Klosterman manages to amuse at times, given that A) you are aware of at least most of the pop culture references cited and B) you realize that, according to Klosterman's logic at least, there is a 50/50 chance that you won't agree with his opinions. I found myself not only disagreeing with some of his opinions, but feeling a slight superiority at times (only to the extent that I would sometimes realize I was unintentionally smirking). Still, I didn't allow (sometimes extreme) differences of opinion to elicit any emotion that might completely diminish the humor behind many of his observations. Music especially is a touchy subject for people, but whenever I was frustrated with Klosterman, I simply reminded myself that he is a writer for Spin--a magazine which I don't subscribe to [at all or:] for its music reviews.

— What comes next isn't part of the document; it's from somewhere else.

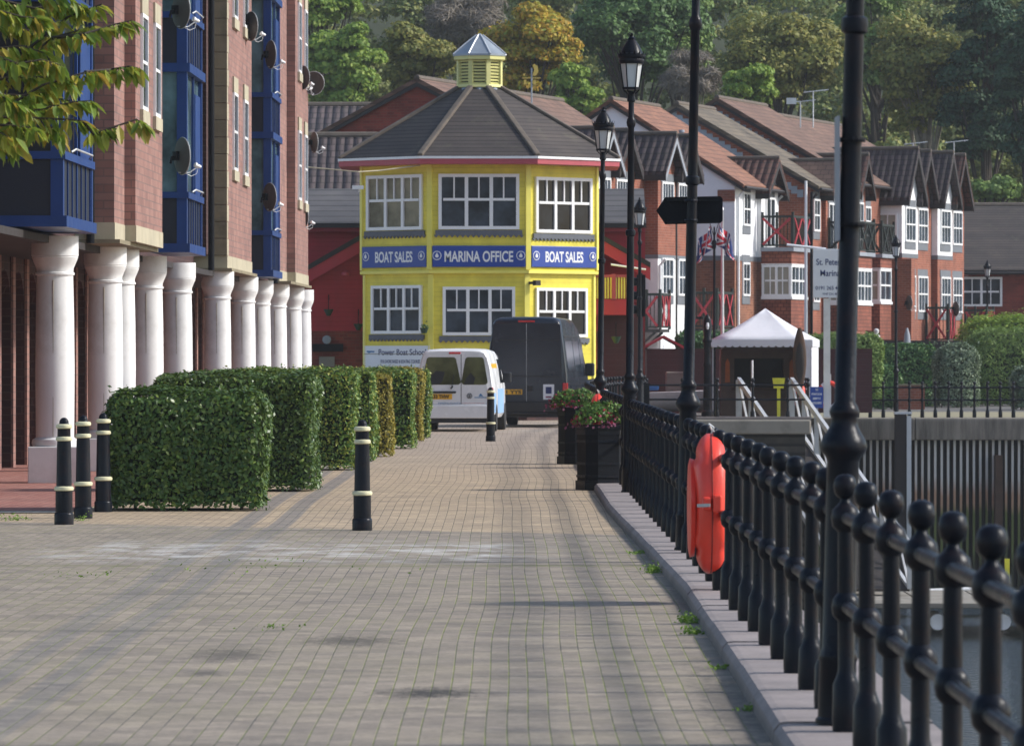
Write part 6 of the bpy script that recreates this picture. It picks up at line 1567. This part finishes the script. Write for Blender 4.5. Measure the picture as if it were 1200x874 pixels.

The book starts off strong with "This Is Emo," an essay in which Klosterman blames John Cusack--or the character Lloyd Dobler to be more accurate--for his and everyone else's failed relationships. As someone who would rank Cusack fairly high up on my list of GIWB (Guys I Would Blow), I was amused--and what is more, the argument was not without merit. This is followed by an essay on The Sims, which was somewhat thoughtful, but less meaningful to me considering my own experience with The Sims was short-lived because I found the game boring. Next comes an essay on The Real World, which is even less relevant to my interests. I don't think I've watched a single episode in its entirety. That isn't to say that the essay isn't coherent without significant prior knowledge, but I mention it to illustrate the point that such varied, rather specific subjects of nostalgia are likely to be met with varying degrees of enthusiasm, depending upon the reader's prior knowledge and interest.

Some of the other topics include: Pamela Anderson (as compared to Marilyn Monroe), Left Behind (book series and film adaptation), Internet porn, Star Wars, Saved By the Bell, journalism, Memento, Vanilla Sky, serial killers, The Dixie Chicks, the 1980s rivalry between the Celtics and the Lakers.... I was born in 1986, so even if I cared about sports (and I don't), that last one wouldn't mean anything to me. Obviously there's a high chance certain subjects are already dated or will become so shortly.

Overall conclusion: probably overrated, yet a decent means of distraction (especially when you borrow a copy and bypass the financial investment of purchasing). Two might be a bit harsh of a rating, but enough people praise Klosterman's writing that I feel it kind of evens out.